Scenes as source code:
(begin)

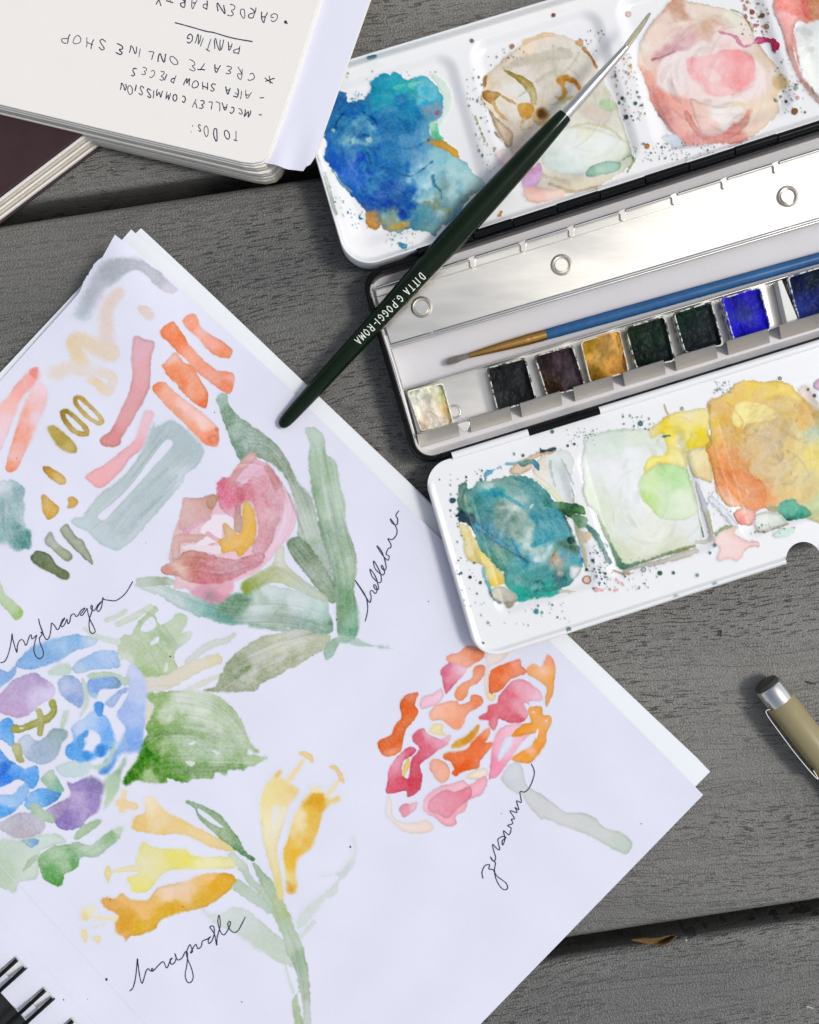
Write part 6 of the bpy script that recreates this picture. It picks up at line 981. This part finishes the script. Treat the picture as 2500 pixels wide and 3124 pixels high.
B_('G', '365,820 400,740 480,670 600,650 720,690 760,760 800,940 810,1010 720,1070 600,1075 520,1050 460,980 400,930', [(450, 780, 'd8ebbc'), (600, 700, 'c2e4aa'), (650, 800, 'bfe2ae'), (450, 930, 'c8e498'), (700, 950, 'e2edd8'), (600, 1000, 'd8eacc'), (550, 860, 'd2e8c6'), (390, 840, 'd9ead0')], 6, .25, 3)
fc.group('yellow_paint_puddle')
B_('G', '440,400 530,330 600,280 700,260 900,240 910,300 890,420 920,480 870,540 760,600 720,680 640,660 540,650 470,680 420,720 410,660 450,600 560,580 570,480 540,430 470,470 450,440', [(480, 400, 'e6d6a0'), (570, 340, 'eed22c'), (650, 380, 'f0da4c'), (610, 390, 'f2de58'), (800, 300, 'f1e4b0'), (840, 440, 'e8d214'), (880, 480, 'e8cc30'), (720, 470, 'f8f3c4'), (620, 560, 'f3e274'), (480, 640, 'f3ea90'), (760, 600, 'f0e4a4'), (870, 350, 'f0e090'), (650, 300, 'f0dc7c'), (700, 620, 'f4ecb0')], 6, .3, 4, 1, .3, 24)
B_('G', '740,560 880,540 910,620 920,780 850,772 770,725', [(800, 620, 'eee4b8'), (860, 740, 'ead4a4')], 6, .35, 3); L_('G', '545,448 600,440', 14, '246284', 5, .2, 3); L_('G', '565,210 575,250 595,285', (6, 10, 20), 'ecdcb0', 5, .3, 3); fc.dot('G', 695, 238, 13, 'bdb59c', .6)
fc.group('ochre_paint_puddle')
B_('G', '890,200 960,150 1040,110 1100,50 1180,25 1300,40 1430,30 1530,60 1545,90 1600,140 1660,200 1725,250 1800,300 1800,900 1760,1090 1640,1060 1500,1080 1400,1020 1320,990 1200,1000 1100,960 1050,980 990,920 950,830 940,760 900,600 875,530 910,450 900,360', [(1200, 60, 'efd25e'), (1430, 60, 'ebce68'), (1500, 100, 'eed478'), (1000, 180, 'e3be7a'), (930, 260, 'dcb878'), (950, 300, 'e2ba68'), (1100, 150, 'e8c670'), (1050, 260, 'e2bc74'), (1300, 130, 'e6c674'), (1600, 200, 'dfb874'), (920, 500, 'd2ae3c'), (950, 430, 'd9b64c'), (1050, 450, 'e0b878'), (1000, 600, 'e4a468'), (1100, 650, 'e2a26c'), (1080, 760, 'e88e56'), (1200, 850, 'e79258'), (1280, 940, 'ea9660'), (1000, 850, 'f0a472'), (1180, 520, 'dcc39a'), (1350, 500, 'd7c2a0'), (1300, 650, 'dcc59c'), (1450, 400, 'd8c39a'), (1500, 600, 'e0c88c'), (1650, 350, 'e2be7a'), (1560, 580, 'e0cc84'), (1700, 650, 'edd87a'), (1450, 800, 'dec488'), (1400, 720, 'dac39a'), (1600, 800, 'dccd9c'), (1530, 820, 'e6cc94'), (1680, 950, 'ccd6b0'), (1700, 480, 'c6d4b6'), (1380, 270, 'dcc07c'), (1330, 400, 'd4bc94')], 6, .3, 5, 1, .4, 30)
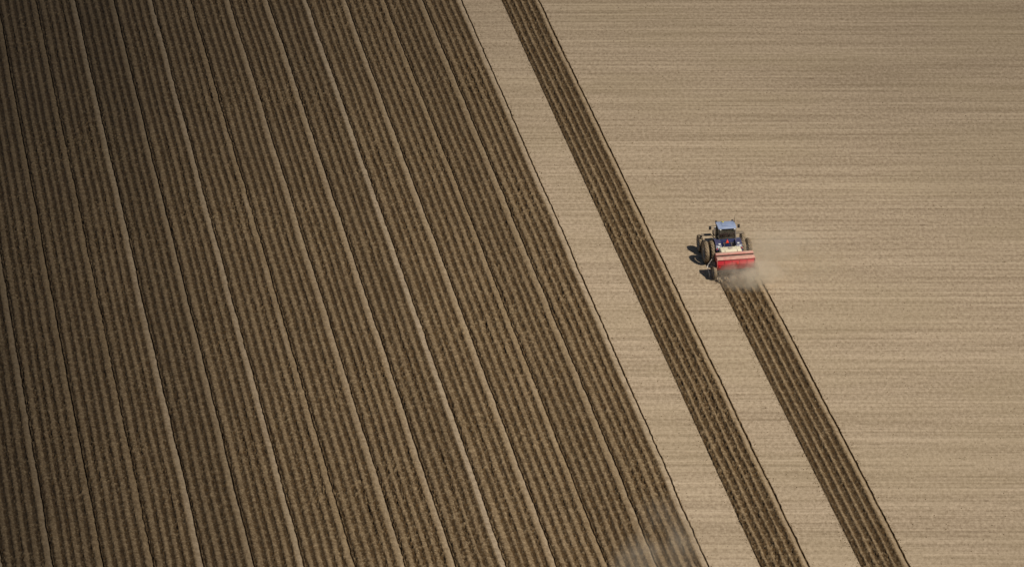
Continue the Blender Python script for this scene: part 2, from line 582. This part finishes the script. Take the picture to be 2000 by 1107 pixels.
def build_bed(slot, v_lo, v_hi):
    u0 = EDGE_U + slot * W
    vis = visible_v(u0, u0 + W)
    if vis is None:
        fine = np.array([])
        v = np.linspace(v_lo, v_hi, 160)
    else:
        a, b = max(v_lo, vis[0] - 5.0), min(v_hi, vis[1] + 5.0)
        mid = np.arange(a, b, 0.155)
        lo = np.linspace(v_lo, a, 40)[:-1] if a > v_lo + 1 else np.array([])
        hi = np.linspace(b, v_hi, 40) if b < v_hi - 1 else np.array([b])
        v = np.concatenate([lo, mid, hi])
    tone = random.uniform(-0.10, 0.10) if slot < 0 else 0.0
    jit = [random.uniform(-0.05, 0.05) for _ in range(5)]
    D_ = DARK_OLD if slot < 0 else DARK
    SPLITS = [0.0] + [0.5 * (D_[i] + D_[i + 1]) for i in range(4)] + [3.18 if slot < 0 else 3.20, 3.75]
    prof = bed_profile(BOLD.get(slot, 0.12), slot < 0, slot in (-1, 1, 3), jit)
    us = np.unique(np.round(np.concatenate([np.linspace(0, W, 52), prof[:, 0], np.array(SPLITS) * S]), 4))
    keep = [us[0]]
    for x in us[1:]:
        if x - keep[-1] > 0.022:
            keep.append(x)
    for sp_ in np.array(SPLITS) * S:
        keep[int(np.argmin(np.abs(np.array(keep) - sp_)))] = sp_
    us = np.array(keep); us[-1] = W
    z = np.interp(us, prof[:, 0], prof[:, 1])
    f = np.interp(us, prof[:, 0], prof[:, 2])
    UU, VV = np.meshgrid(us, v)
    ZZ = np.tile(z, (len(v), 1)); FF = np.tile(f, (len(v), 1))
    s0 = slot * 17.3
    # the machine never runs dead straight
    wob = 0.10 * vnoise(v / 11.0, v * 0 + s0) + 0.05 * vnoise(v / 3.1, v * 0 + s0 + 5.5)
    rag = 0.10 * vnoise(v / 0.55, v * 0 + s0 + 9.5) + 0.06 * vnoise(v / 1.7, v * 0 + s0 + 19.5)      # crumbling edge of the trench
    w_in = np.clip(np.minimum(us / 0.25, (W - us) / 0.035), 0, 1)
    rag_in = np.clip((us - (W - 0.24)) / 0.10, 0, 1) * w_in + np.clip((0.30 - us) / 0.15, 0, 1) * np.clip(us / 0.08, 0, 1)
    U2 = u0 + UU + wob[:, None] * w_in[None, :] + rag[:, None] * rag_in[None, :]
    # each row varies along its length
    rowid = np.floor((UU / S - 0.2) / 0.66)
    lng = vnoise(VV / 7.0, rowid * 3.1 + s0 + 1.7)
    ZZ = ZZ * (1.0 + 0.28 * lng)
    FF = FF + 0.2 * vnoise(VV / 5.0, rowid * 2.3 + s0 + 31.0) * (FF > 0.2) * (FF < 0.98)
    # older passes have dried out and crusted on top, tilth evens out
    # clods
    edge = np.clip(np.minimum(UU / 0.06, (W - UU) / 0.06), 0, 1)
    rough = (0.011 + (0.100 if slot < 0 else 0.105) * np.clip(FF, 0, 1) ** 1.5) * edge
    lump = vnoise(U2 / 0.10, VV / 0.20)
    cl = (RNG.random(ZZ.shape) - 0.5) * 0.6 + lump * 1.5 + np.clip(vnoise(U2 / 0.13 + 40, VV / 0.2 + 17) - 0.2, 0, 1) * 3.4
    coarse = 0.55 + 1.0 * np.clip(vnoise(U2 / 5.0 + 3.3, VV / 9.0) + vnoise(U2 / 1.3 + 9.1, VV / 2.1) * 0.6 + 0.5, 0, 1.2)   # cloddier and finer stretches
    ZZ = ZZ + cl * rough * coarse
    FF = FF + ((-0.85 if slot < 0 else -0.9) * lump * coarse + (RNG.random(ZZ.shape) - 0.5) * 0.15) * np.clip((FF - 0.3) / 0.5, 0, 1)
    V2 = VV + (RNG.random(ZZ.shape) - 0.5) * 0.06 * edge
    if v_hi < V_HI:                                     # the row ends under the machine
        e = np.clip((v_hi - VV) / 1.2, 0, 1)
        ZZ = ZZ * e; FF = FF * np.clip(e * 2, 0, 1); V2 = np.minimum(V2, v_hi)
    ZZ[:, 0] = 0.0; ZZ[:, -1] = 0.0
    U2[:, 0] = u0; U2[:, -1] = u0 + W
    FF = np.clip(FF, 0, 1)
    cut = [int(np.argmin(np.abs(us - sp_ * S))) for sp_ in SPLITS]
    j0, j1 = cut[5], cut[6]
    root = bpy.data.objects.new("tilled_bed", bed_mesh("tilled_bed", U2[:, j0:j1 + 1], V2[:, j0:j1 + 1], ZZ[:, j0:j1 + 1], FF[:, j0:j1 + 1], tone))
    COL.objects.link(root)
    if slot < 0:
        lab = "brown tilled bed of the wide worked field, %s bed from the pale unworked strip" % ORD[-slot - 1]
    elif slot == 1:
        lab = "single long brown tilled bed lying between two pale unworked strips"
    else:
        lab = "short brown tilled bed that ends right behind the red planter"
    tag(root, lab, "tilled bed", "tilled soil beds", "structure")
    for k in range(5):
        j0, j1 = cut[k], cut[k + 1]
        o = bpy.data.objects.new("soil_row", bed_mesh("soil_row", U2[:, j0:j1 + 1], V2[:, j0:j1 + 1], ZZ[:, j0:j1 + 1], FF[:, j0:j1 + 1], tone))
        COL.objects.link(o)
        o.parent = root
    return root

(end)

▶ _GIVEN INSTRUCTION_
Set down, unchanged, the line that contains "j0, j1 = cut[k], cut[k + 1]" together with every later line in the records, through the last one.

▶ _RESPONSE TO THIS EXERCISE_
        j0, j1 = cut[k], cut[k + 1]
        o = bpy.data.objects.new("soil_row", bed_mesh("soil_row", U2[:, j0:j1 + 1], V2[:, j0:j1 + 1], ZZ[:, j0:j1 + 1], FF[:, j0:j1 + 1], tone))
        COL.objects.link(o)
        o.parent = root
    return root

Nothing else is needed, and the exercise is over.